Holders of Preferred Shares will be entitled to preference with respect to payment of dividends over the Common Shares and any other shares ranking junior to the Preferred Shares with respect to payment of dividends.

Class Rights and Restrictions

(a) If any cumulative dividends or declared non-cumulative dividends or amounts payable on a return of capital in the event of the liquidation, dissolution or winding up of the Corporation in respect of a series of Preferred Shares are not paid in full, the holders of the Preferred Shares will be entitled to preference over the Common Shares and any other shares ranking junior to the Preferred Shares with respect to the repayment of capital paid up on and the payment of unpaid dividends accrued on the Preferred Shares.

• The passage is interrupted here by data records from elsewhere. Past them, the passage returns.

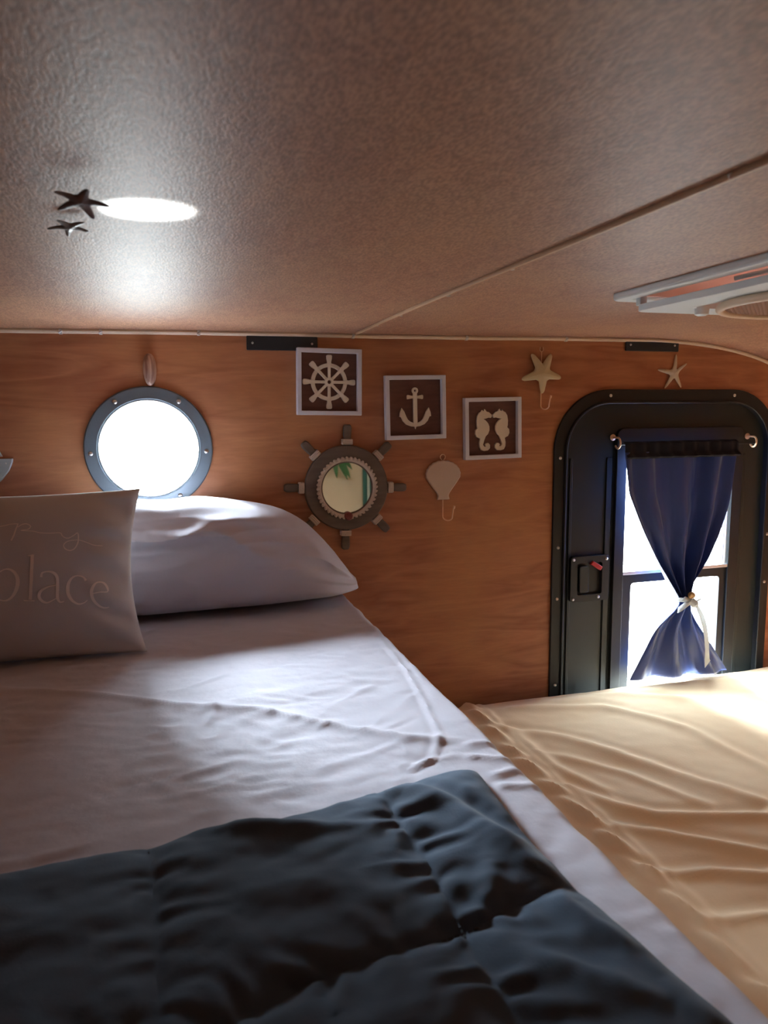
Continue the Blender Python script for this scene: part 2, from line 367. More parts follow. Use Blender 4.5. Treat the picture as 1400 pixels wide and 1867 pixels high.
# latch
lt = bmesh.new()
add_plate(lt, sh(rrect(1.006, 1.122, -.500, -.378, .010, 5)), [sh(rrect(1.026, 1.100, -.482, -.396, .006, 4))], -.004, .012)
add_plate(lt, sh(rrect(1.024, 1.102, -.484, -.394, .006, 4)), (), -.005, .001)
lo = obj('latch', lt, M['black'], dr, bevel=.002)
bm = bmesh.new(); add_plate(bm, sh(rrect(1.032, 1.060, -.476, -.404, .006, 4)), (), .001, .014); obj('paddle', bm, M['door'], lo, bevel=.002)
bm = bmesh.new(); add_plate(bm, sh([(1.062, -.400), (1.070, -.391), (1.098, -.408), (1.092, -.418)]), (), .008, .018)
o = obj('lock_lever', bm, M['red'], lo, bevel=.0015); o['label'] = 'small red lever'
for u, v in ((1.014,-.386),(1.014,-.492),(1.090,-.490),(1.112,-.388)):
    p = dl(u, v); bm = bmesh.new(); add_lathe(bm, [(.004, 0), (.0038, .0015), (.002, .0028), (0, .003)], 12); obj('screw', bm, M['steel'], lo, loc=(p[0], -.012, p[1]))
for u, v in ((1.112,.040),(1.499,.040),(.970,-.118),(.969,-.351),(.969,-.488),(.969,-.723),(1.637,-.118),(1.637,-.490),(1.637,-.351)):
    p = dl(u, v); screw(dr, p[0], p[1], .008, .0042)

# ------------------------------------------------------------------ curtain on its wire between two brass cup hooks
CY = WY-.035
ct = thing('curtain', 'navy blue satin curtain tied in the middle over the door window', 'curtain', (1.338, CY, -.74))
Lt = [(-.745,1.176),(-.72,1.181),(-.66,1.215),(-.605,1.245),(-.55,1.283),(-.518,1.303),(-.505,1.306),(-.495,1.300),(-.44,1.264),(-.393,1.232),(-.34,1.203),(-.302,1.184),(-.213,1.142),(-.106,1.126),(-.07,1.126)]
Rt = [(-.745,1.508),(-.733,1.502),(-.68,1.463),(-.623,1.420),(-.57,1.378),(-.53,1.350),(-.505,1.338),(-.49,1.345),(-.44,1.383),(-.404,1.409),(-.34,1.440),(-.271,1.468),(-.2,1.480),(-.114,1.490),(-.07,1.490)]
def curt(u, v):
    z = -.105 - v*.624
    if v > .96: z += .004*sin(u*5+1)*(v-.96)/.04
    l = sm_tab(Lt, z, .012); r = sm_tab(Rt, z, .012)
    tight = 1 - min(1, (r-l)/.33)
    uu = u + .012*sin(u*19+2)*(1-tight)*sin(pi*u)
    x = l + (r-l)*uu
    below = ss(-.50, -.60, z)
    fold = sin(u*2*pi*4.3 + 1.6*sin(u*5.3+.6) + 1.5*N(u*2.5, v*1.6, 3)) 
    broad = sin(u*2*pi*2.6 + .8)
    k = (1-below)
    ed = min(1, min(u, 1-u)/.12)
    y = -(.018*fold*(.6+.5*tight)*k + .013*broad*below*ed + .006*broad*k + .007*fold*below*(1-v)*2)
    y -= .02*exp(-((z+.505)/.05)**2)*(1-(2*u-1)**2)
    y -= .003*fbm(u*9, v*5, 1)
    # overlapping leading fold of the left side
    y -= .010*ss(.30, .24, u)*k
    return (x-1.338, y, z+.74)
o = obj('drape', grid_mesh(150, 150, curt), M['curtain'], ct)
sd = o.modifiers.new('s', 'SOLIDIFY'); sd.thickness = .0012
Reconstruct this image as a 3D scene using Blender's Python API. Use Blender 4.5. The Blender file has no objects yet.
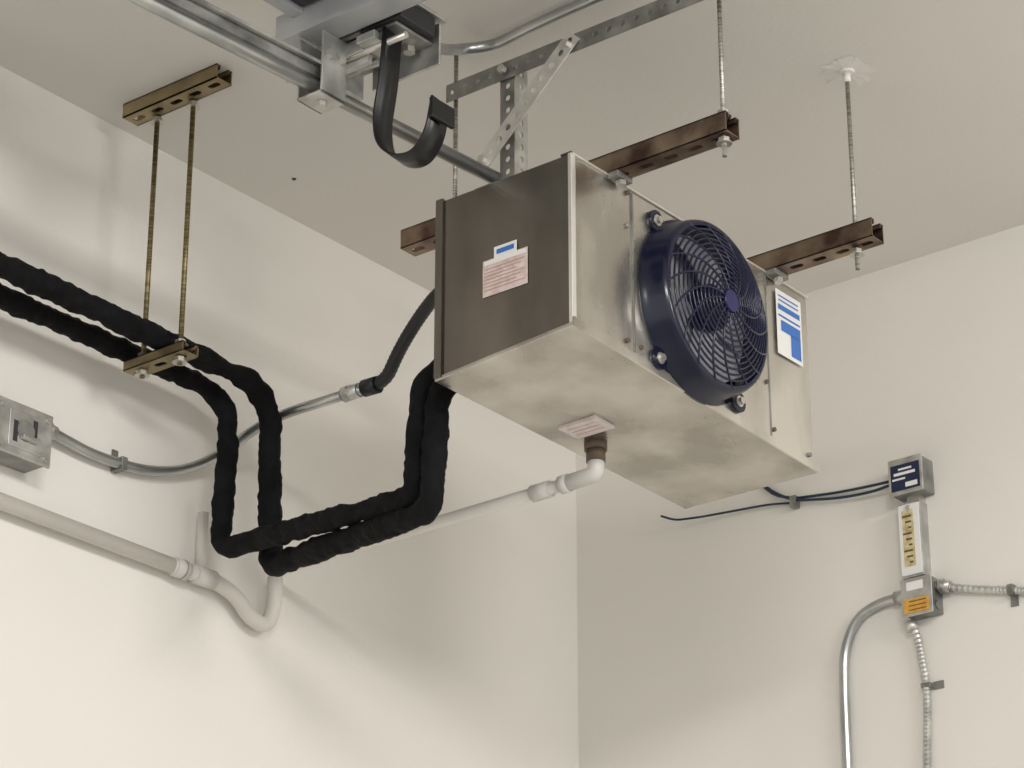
import bpy, bmesh, math, random
from mathutils import Vector, Matrix, noise
random.seed(4)
S=bpy.context.scene
COL=S.collection
V=Vector

# ------------------------------------------------------------ materials
def mat(name, col, rough=0.5, metal=0.0, col2=None, nscale=8.0, bump=0.0, bscale=60.0, rough2=None, stretch=(1,1,1), detail=6, lo=0.35, hi=0.65, spec=None):
    m=bpy.data.materials.new(name); m.use_nodes=True
    nt=m.node_tree; b=nt.nodes['Principled BSDF']
    b.inputs['Base Color'].default_value=(*col,1)
    b.inputs['Roughness'].default_value=rough
    b.inputs['Metallic'].default_value=metal
    if spec is not None: b.inputs['Specular IOR Level'].default_value=spec
    tc=nt.nodes.new('ShaderNodeTexCoord')
    mp=nt.nodes.new('ShaderNodeMapping'); mp.inputs['Scale'].default_value=stretch
    nt.links.new(tc.outputs['Object'],mp.inputs['Vector'])
    n=nt.nodes.new('ShaderNodeTexNoise'); n.inputs['Scale'].default_value=nscale; n.inputs['Detail'].default_value=detail
    nt.links.new(mp.outputs['Vector'],n.inputs['Vector'])
    if col2 is not None:
        r=nt.nodes.new('ShaderNodeValToRGB')
        r.color_ramp.elements[0].position=lo; r.color_ramp.elements[0].color=(*col,1)
        r.color_ramp.elements[1].position=hi; r.color_ramp.elements[1].color=(*col2,1)
        nt.links.new(n.outputs['Fac'],r.inputs['Fac']); nt.links.new(r.outputs['Color'],b.inputs['Base Color'])
    if rough2 is not None:
        mr=nt.nodes.new('ShaderNodeMapRange'); mr.inputs['From Min'].default_value=.3; mr.inputs['From Max'].default_value=.7
        mr.inputs['To Min'].default_value=rough; mr.inputs['To Max'].default_value=rough2
        nt.links.new(n.outputs['Fac'],mr.inputs['Value']); nt.links.new(mr.outputs['Result'],b.inputs['Roughness'])
    if bump>0:
        n2=nt.nodes.new('ShaderNodeTexNoise'); n2.inputs['Scale'].default_value=bscale; n2.inputs['Detail'].default_value=4
        nt.links.new(tc.outputs['Object'],n2.inputs['Vector'])
        bp=nt.nodes.new('ShaderNodeBump'); bp.inputs['Strength'].default_value=bump; bp.inputs['Distance'].default_value=.004
        nt.links.new(n2.outputs['Fac'],bp.inputs['Height']); nt.links.new(bp.outputs['Normal'],b.inputs['Normal'])
    return m

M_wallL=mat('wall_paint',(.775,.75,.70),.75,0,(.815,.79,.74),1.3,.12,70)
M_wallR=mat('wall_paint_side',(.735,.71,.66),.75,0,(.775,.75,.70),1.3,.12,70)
M_ceil=mat('ceiling_paint',(.73,.705,.665),.8,0,(.77,.745,.70),1.1,.12,90)
M_floor=mat('concrete_floor',(.40,.39,.37),.6,0,(.48,.465,.44),3,.2,40)
M_patch=mat('patching_plaster',(.76,.73,.69),.8,0,(.84,.81,.77),18,.4,50)
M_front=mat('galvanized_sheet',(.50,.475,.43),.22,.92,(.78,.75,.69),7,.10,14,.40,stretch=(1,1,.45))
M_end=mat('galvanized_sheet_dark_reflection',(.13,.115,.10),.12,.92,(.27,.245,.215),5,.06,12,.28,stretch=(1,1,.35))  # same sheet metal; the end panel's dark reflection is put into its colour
M_pan=mat('drain_pan_sheet',(.40,.375,.335),.22,.92,(.64,.61,.55),8,.08,14,.40)  # colour lowered to stand in for the floor reflected in the underside
M_edge=mat('sheet_edge',(.82,.80,.75),.35,.7)
M_galv=mat('galvanized_steel',(.45,.45,.43),.33,.85,(.66,.66,.63),25,.0,30,.5)
M_galvb=mat('galvanized_steel_bright',(.60,.59,.56),.4,.6,(.72,.71,.67),25)
M_galvd=mat('galvanized_steel_dull',(.20,.20,.19),.42,.8,(.38,.38,.36),20,.0,30,.6)
M_emt=mat('emt_conduit_steel',(.38,.39,.39),.30,.9,(.54,.55,.54),10)
M_dich=mat('yellow_zinc_strut',(.25,.19,.11),.34,.8,(.42,.34,.20),9,.0,30,.5)
M_dichr=mat('bronzed_zinc_strut',(.12,.07,.055),.30,.85,(.40,.31,.22),13,.0,30,.45)
M_rody=mat('yellow_zinc_rod',(.15,.115,.05),.4,.8,(.28,.225,.12),260,stretch=(.1,.1,1.6),detail=0,lo=.4,hi=.6)
M_rod=mat('zinc_rod',(.27,.26,.23),.4,.8,(.48,.46,.42),260,stretch=(.1,.1,1.6),detail=0,lo=.4,hi=.6)
M_nut=mat('zinc_nut',(.62,.60,.55),.30,.8)
M_ins=mat('black_foam_insulation',(.003,.003,.0035),.8,0,(.008,.008,.009),20,.7,110,spec=.16)
M_blk=mat('black_flex_conduit',(.007,.008,.010),.45)
M_strap=mat('black_strap',(.005,.005,.006),.35)
M_pvc=mat('white_pvc',(.64,.61,.56),.4,0,(.70,.665,.61),6)
M_pvc2=mat('pvc_fitting',(.61,.595,.565),.4)
M_brn=mat('brown_fitting',(.13,.095,.065),.5,.3)
M_navy=mat('navy_enamel',(.003,.005,.020),.20,0,(.005,.007,.027),10)
M_navyw=mat('navy_wire',(.006,.008,.036),.2,.1)
M_hub=mat('blue_hub_label',(.015,.015,.09),.35)
M_inn=mat('fan_interior',(.42,.42,.42),.5,.1)
M_blade=mat('fan_blade_alu',(.38,.38,.41),.45,.4)
M_white=mat('label_white',(.78,.775,.76),.4)
M_pink=mat('label_pink',(.58,.44,.41),.5,0,(.70,.61,.58),60)
M_panl=mat('label_faded',(.66,.56,.54),.5,0,(.74,.68,.66),60)
M_pinkd=mat('label_red_print',(.50,.27,.24),.5)
M_blue=mat('label_blue',(.04,.16,.50),.4)
M_dblue=mat('device_blue',(.010,.020,.060),.35)
M_yel=mat('label_yellow',(.42,.33,.14),.5,0,(.68,.60,.36),70)
M_org=mat('label_orange',(.58,.27,.03),.45,0,(.66,.38,.07),80)
M_dark=mat('dark_print',(.03,.03,.035),.5)
M_bluew=mat('blue_wire',(.006,.022,.05),.35)
M_hous=mat('operator_housing',(.035,.035,.037),.45,.3)
M_beam=mat('grey_painted_steel',(.42,.43,.44),.4,.3,(.5,.51,.52),6)

# ------------------------------------------------------------ mesh helpers
def mk(name,bm,m,smooth=False):
    me=bpy.data.meshes.new(name); bmesh.ops.recalc_face_normals(bm,faces=bm.faces); bm.to_mesh(me); bm.free()
    o=bpy.data.objects.new(name,me); COL.objects.link(o); me.materials.append(m)
    if smooth:
        for p in me.polygons: p.use_smooth=True
    return o
def group(name,parts,loc=None):
    e=bpy.data.objects.new(name,None); COL.objects.link(e); e.empty_display_size=.05
    for p in parts: p.parent=e
    return e
def bevel(o,w,seg=2):
    md=o.modifiers.new('bevel','BEVEL'); md.width=w; md.segments=seg; md.limit_method='ANGLE'
    return o
def box(name,x0,x1,y0,y1,z0,z1,m,bv=0):
    bm=bmesh.new(); v=[bm.verts.new((x,y,z)) for x in(x0,x1) for y in(y0,y1) for z in(z0,z1)]
    for f in((0,1,3,2),(4,6,7,5),(0,4,5,1),(2,3,7,6),(0,2,6,4),(1,5,7,3)): bm.faces.new([v[i] for i in f])
    o=mk(name,bm,m)
    if bv: bevel(o,bv)
    return o
def hexa(name,c,m,bv=0):
    bm=bmesh.new(); v=[bm.verts.new(p) for p in c]
    for f in((3,2,1,0),(4,5,6,7),(0,1,5,4),(1,2,6,5),(2,3,7,6),(3,0,4,7)): bm.faces.new([v[i] for i in f])
    o=mk(name,bm,m)
    if bv: bevel(o,bv)
    return o
def smoothpath(pts,rad=.05,seg=7):
    pts=[V(p) for p in pts]; out=[pts[0]]
    for i in range(1,len(pts)-1):
        a,b,c=pts[i-1],pts[i],pts[i+1]
        d1=(a-b);d2=(c-b); r=min(rad,d1.length*.48,d2.length*.48)
        p0=b+d1.normalized()*r; p2=b+d2.normalized()*r
        for k in range(seg+1):
            t=k/seg; out.append(p0*(1-t)**2+b*2*t*(1-t)+p2*t*t)
    out.append(pts[-1]); res=[out[0]]
    for p in out[1:]:
        if (p-res[-1]).length>1e-4: res.append(p)
    return res
def resample(pts,step):
    out=[pts[0]]
    for a,b in zip(pts,pts[1:]):
        n=max(1,int((b-a).length/step))
        for k in range(1,n+1): out.append(a.lerp(b,k/n))
    return out
def tube(name,pts,r,m,rad=.05,sides=16,lump=0,step=None,corr=0,closed=False,smooth=True):
    P=[V(p) for p in pts] if closed else smoothpath(pts,rad)
    if step: P=resample(P,step)
    bm=bmesh.new(); rings=[]; n=len(P)
    up=None
    for i,p in enumerate(P):
        if closed: t=(P[(i+1)%n]-P[i-1]).normalized()
        else: t=(P[min(i+1,n-1)]-P[max(i-1,0)]).normalized()
        if up is None:
            up=V((0,0,1)) if abs(t.z)<.9 else V((0,1,0))
        up=(up-t*up.dot(t)).normalized(); s=t.cross(up)
        ring=[]
        for k in range(sides):
            a=2*math.pi*k/sides; d=up*math.cos(a)+s*math.sin(a)
            rr=r
            if lump:
                q=(p+d*r)
                crease=max(0,noise.noise(p*15+V((1,9,4)))-.30)
                rr=r*(1+lump*.8*noise.noise(q*14)+lump*.7*noise.noise(q*45)+lump*.6*noise.noise(q*95)-lump*2.0*crease)
            if corr: rr=r*(1+corr*(1 if i%2 else -1))
            ring.append(bm.verts.new(p+d*rr))
        rings.append(ring)
    m_=n if closed else n-1
    for i in range(m_):
        A=rings[i];B=rings[(i+1)%n]
        for k in range(sides):
            bm.faces.new((A[k],A[(k+1)%sides],B[(k+1)%sides],B[k]))
    if not closed:
        bm.faces.new(rings[0]); bm.faces.new(rings[-1][::-1])
    return mk(name,bm,m,smooth)
def cyl(name,a,b,r,m,sides=20,smooth=True,r2=None):
    a=V(a);b=V(b); bm=bmesh.new()
    d=(b-a); bmesh.ops.create_cone(bm,cap_ends=True,segments=sides,radius1=r,radius2=r if r2 is None else r2,depth=d.length)
    q=V((0,0,1)).rotation_difference(d.normalized()).to_matrix().to_4x4()
    bmesh.ops.transform(bm,matrix=Matrix.Translation((a+b)/2)@q,verts=bm.verts)
    o=mk(name,bm,m)
    if smooth:
        for p in o.data.polygons:
            p.use_smooth=len(p.vertices)==4
    return o
def hexnut(name,c,axis,r,h,m):
    c=V(c);ax=V(axis).normalized(); return cyl(name,c-ax*h/2,c+ax*h/2,r,m,6,False)
def perf(name,p0,u,v,w,L,cell,ru,rv,th,m):
    p0=V(p0);u=V(u).normalized();v=V(v).normalized(); nrm=u.cross(v).normalized()
    n=max(1,round(L/cell)); cell=L/n; ru=min(ru,cell*.42)
    bm=bmesh.new()
    K=16
    sg=lambda q: 0 if abs(q)<1e-6 else (1 if q>0 else -1)
    for i in range(n):
        c=p0+u*(cell*(i+.5))
        O=[];I=[]
        for k in range(K):
            a=2*math.pi*k/K
            ca,sa=math.cos(a),math.sin(a)
            s=1/max(abs(ca),abs(sa))
            O.append((cell/2*ca*s,w/2*sa*s))
            if ru>rv: I.append(((ru-rv)*sg(ca)+rv*ca, rv*sa))
            else: I.append((ru*ca,rv*sa))
        for side in(0,1):
            off=nrm*(th*(side-.5))
            ov=[bm.verts.new(c+u*a+v*b+off) for a,b in O]; iv=[bm.verts.new(c+u*a+v*b+off) for a,b in I]
            if side==0: o0,i0=ov,iv
            for k in range(K):
                bm.faces.new((ov[k],ov[(k+1)%K],iv[(k+1)%K],iv[k]))
        for k in range(K):
            bm.faces.new((i0[k],i0[(k+1)%K],iv[(k+1)%K],iv[k]))
            bm.faces.new((o0[k],o0[(k+1)%K],ov[(k+1)%K],ov[k]))
    return mk(name,bm,m)
def strut(name,x,y0,y1,z0,w,h,m,web='bottom'):
    """C channel running along Y, slotted web, in-turned lips on the other side"""
    t=.0026; z1=z0+h; L=y1-y0; P=[]
    zw=z0+t/2 if web=='bottom' else z1-t/2
    P.append(perf('web',(x,y0,zw),(0,1,0),(1,0,0),w,L,.05,.014,.0065,t,m))
    P.append(box('flange_1',x-w/2,x-w/2+t,y0,y1,z0,z1,m))
    P.append(box('flange_2',x+w/2-t,x+w/2,y0,y1,z0,z1,m))
    zl=(z1-t,z1) if web=='bottom' else (z0,z0+t)
    P.append(box('lip_1',x-w/2,x-w/2+.010,y0,y1,*zl,m)); P.append(box('lip_2',x+w/2-.010,x+w/2,y0,y1,*zl,m))
    zr=(z1-.009,z1) if web=='bottom' else (z0,z0+.009)
    P.append(box('return_1',x-w/2+.008,x-w/2+.010,y0,y1,*zr,m)); P.append(box('return_2',x+w/2-.010,x+w/2-.008,y0,y1,*zr,m))
    return P

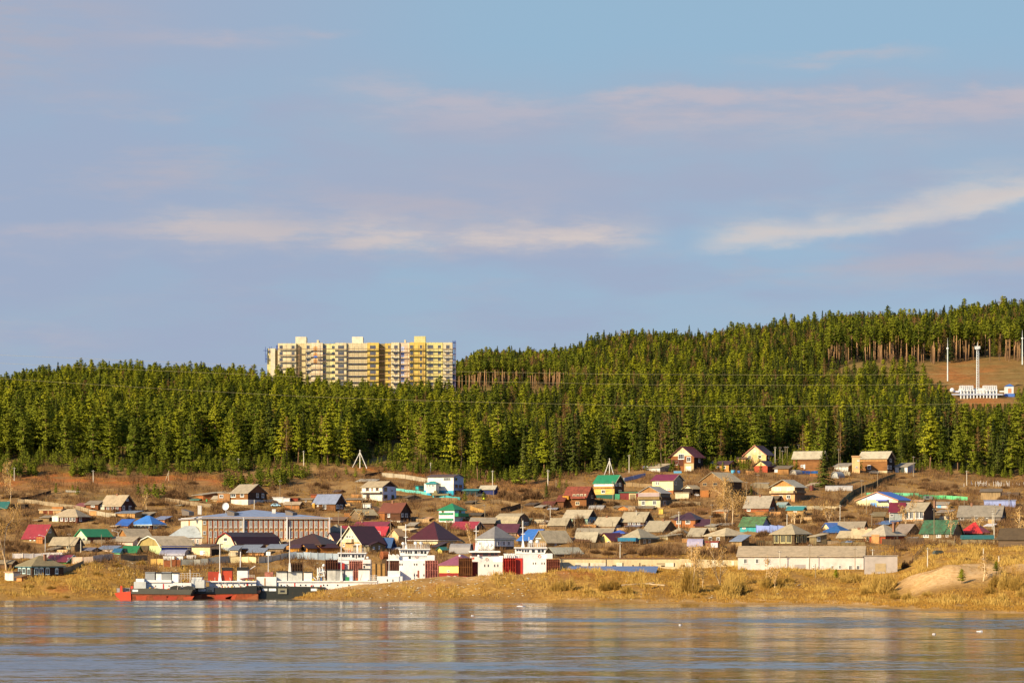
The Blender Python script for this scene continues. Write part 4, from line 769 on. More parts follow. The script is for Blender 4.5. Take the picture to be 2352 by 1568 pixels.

(b) The Preferred Shares may also be given such other preferences over the Common Shares and any other shares ranking junior to the Preferred Shares as may be fixed by the board of directors of the Corporation as to the respective series authorized to be issued.


Voting Rights

Except as hereinafter referred to or as otherwise provided by law or in accordance with any voting rights which may from time to time be attached to any series of Preferred Shares, the holders of the Preferred Shares as a class shall not be entitled as such to receive notice of, to attend or to vote at any meeting of the shareholders of the Corporation.

Conversion Right

The Preferred Shares of any series may be made convertible into or exchangeable for any other class of shares of the Corporation.

Variation of Rights

The provisions attaching to the Preferred Shares as a class may be amended or repealed at any time with such approval as may then be required by law to be given by the holders of the Preferred Shares as a class.